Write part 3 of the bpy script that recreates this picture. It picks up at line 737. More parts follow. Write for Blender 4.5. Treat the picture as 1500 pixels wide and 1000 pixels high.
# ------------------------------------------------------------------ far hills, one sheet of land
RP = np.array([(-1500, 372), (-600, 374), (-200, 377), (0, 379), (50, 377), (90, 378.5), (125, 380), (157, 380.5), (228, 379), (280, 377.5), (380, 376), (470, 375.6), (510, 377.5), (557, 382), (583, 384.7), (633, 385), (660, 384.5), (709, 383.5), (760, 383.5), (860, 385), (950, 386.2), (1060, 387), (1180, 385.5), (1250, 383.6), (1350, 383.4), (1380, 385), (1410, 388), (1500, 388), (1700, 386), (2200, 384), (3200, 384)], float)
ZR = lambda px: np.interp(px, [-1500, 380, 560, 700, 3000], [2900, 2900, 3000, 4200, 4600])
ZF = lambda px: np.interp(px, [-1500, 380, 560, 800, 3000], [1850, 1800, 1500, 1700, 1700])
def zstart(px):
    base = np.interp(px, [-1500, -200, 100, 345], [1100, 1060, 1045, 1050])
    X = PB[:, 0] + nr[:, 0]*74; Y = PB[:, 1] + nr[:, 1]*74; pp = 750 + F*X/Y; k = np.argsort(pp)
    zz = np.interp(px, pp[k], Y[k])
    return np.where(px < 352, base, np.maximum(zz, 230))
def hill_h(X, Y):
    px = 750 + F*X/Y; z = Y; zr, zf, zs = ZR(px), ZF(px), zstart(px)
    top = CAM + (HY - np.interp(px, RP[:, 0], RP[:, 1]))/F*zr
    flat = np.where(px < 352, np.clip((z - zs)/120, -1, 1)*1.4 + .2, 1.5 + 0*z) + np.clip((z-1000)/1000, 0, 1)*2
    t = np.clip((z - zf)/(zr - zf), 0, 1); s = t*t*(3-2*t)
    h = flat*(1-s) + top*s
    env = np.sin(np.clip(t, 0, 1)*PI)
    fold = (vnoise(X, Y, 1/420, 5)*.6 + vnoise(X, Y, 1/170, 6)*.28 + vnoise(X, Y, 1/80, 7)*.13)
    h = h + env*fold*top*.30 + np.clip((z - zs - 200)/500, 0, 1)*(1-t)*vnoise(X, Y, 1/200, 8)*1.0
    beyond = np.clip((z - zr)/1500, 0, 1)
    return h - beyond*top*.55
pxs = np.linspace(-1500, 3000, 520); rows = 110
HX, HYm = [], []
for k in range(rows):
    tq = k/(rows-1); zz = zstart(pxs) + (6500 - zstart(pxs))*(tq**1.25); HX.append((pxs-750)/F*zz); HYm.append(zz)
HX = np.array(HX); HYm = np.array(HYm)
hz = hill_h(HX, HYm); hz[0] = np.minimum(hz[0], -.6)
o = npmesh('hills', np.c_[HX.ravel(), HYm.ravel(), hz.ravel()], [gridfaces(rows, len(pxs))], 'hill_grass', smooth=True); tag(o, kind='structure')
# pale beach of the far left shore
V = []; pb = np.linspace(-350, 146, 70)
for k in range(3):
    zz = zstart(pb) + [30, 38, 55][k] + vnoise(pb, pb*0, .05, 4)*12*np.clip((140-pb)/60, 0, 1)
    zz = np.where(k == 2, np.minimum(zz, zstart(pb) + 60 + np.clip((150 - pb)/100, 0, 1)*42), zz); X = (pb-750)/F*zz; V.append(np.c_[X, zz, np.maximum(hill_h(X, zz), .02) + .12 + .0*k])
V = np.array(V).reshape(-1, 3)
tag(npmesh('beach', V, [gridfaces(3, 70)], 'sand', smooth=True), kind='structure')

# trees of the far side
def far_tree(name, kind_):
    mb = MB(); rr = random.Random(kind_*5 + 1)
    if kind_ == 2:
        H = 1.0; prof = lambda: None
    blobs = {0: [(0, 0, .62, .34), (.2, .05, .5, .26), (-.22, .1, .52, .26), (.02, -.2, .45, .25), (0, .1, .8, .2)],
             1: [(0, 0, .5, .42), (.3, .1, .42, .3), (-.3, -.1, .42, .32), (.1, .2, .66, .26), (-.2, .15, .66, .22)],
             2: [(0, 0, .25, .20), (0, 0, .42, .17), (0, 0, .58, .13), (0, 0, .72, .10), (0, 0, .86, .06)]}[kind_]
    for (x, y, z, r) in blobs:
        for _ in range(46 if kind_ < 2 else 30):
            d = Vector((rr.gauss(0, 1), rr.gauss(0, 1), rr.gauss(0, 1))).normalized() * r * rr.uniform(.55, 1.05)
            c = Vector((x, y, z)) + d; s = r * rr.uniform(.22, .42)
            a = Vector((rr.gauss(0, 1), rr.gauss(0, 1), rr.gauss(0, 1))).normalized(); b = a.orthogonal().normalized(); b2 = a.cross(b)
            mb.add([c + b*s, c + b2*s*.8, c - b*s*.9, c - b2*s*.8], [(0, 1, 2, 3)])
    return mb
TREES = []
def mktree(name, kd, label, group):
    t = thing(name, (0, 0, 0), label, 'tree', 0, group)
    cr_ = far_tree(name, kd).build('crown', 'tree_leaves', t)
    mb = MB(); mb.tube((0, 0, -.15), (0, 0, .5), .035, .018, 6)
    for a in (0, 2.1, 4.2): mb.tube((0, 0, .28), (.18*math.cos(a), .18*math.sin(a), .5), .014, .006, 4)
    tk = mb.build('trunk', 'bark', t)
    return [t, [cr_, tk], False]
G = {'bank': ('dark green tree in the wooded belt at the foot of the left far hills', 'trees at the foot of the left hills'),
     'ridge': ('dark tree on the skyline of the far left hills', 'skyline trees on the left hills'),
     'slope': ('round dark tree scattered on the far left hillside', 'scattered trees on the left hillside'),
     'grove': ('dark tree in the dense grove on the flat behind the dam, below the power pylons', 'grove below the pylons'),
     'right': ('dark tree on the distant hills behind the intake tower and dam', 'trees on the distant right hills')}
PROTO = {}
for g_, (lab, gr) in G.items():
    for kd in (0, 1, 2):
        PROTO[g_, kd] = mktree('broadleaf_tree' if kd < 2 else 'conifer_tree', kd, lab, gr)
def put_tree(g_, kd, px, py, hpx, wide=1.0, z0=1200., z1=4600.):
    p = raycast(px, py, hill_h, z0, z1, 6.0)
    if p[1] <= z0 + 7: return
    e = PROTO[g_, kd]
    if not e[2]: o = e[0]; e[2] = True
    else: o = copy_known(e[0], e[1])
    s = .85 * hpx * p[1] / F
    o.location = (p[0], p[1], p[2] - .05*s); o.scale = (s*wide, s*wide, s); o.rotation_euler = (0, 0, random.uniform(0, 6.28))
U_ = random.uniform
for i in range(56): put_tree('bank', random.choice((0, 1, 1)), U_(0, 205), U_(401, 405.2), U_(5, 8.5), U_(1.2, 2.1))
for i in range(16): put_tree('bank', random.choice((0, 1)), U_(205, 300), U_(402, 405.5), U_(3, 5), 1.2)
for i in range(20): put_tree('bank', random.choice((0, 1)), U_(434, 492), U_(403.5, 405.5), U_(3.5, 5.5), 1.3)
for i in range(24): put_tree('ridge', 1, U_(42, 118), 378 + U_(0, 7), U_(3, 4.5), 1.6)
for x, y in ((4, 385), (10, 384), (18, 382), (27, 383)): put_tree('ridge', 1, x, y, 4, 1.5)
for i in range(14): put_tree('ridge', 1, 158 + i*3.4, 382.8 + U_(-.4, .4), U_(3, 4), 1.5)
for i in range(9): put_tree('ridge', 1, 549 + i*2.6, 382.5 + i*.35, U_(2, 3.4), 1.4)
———
JOB = Among the lines of the data above, determine how many contain the word "wide". Report the number alone.

RESPONSE FOR THIS EXERCISE = 3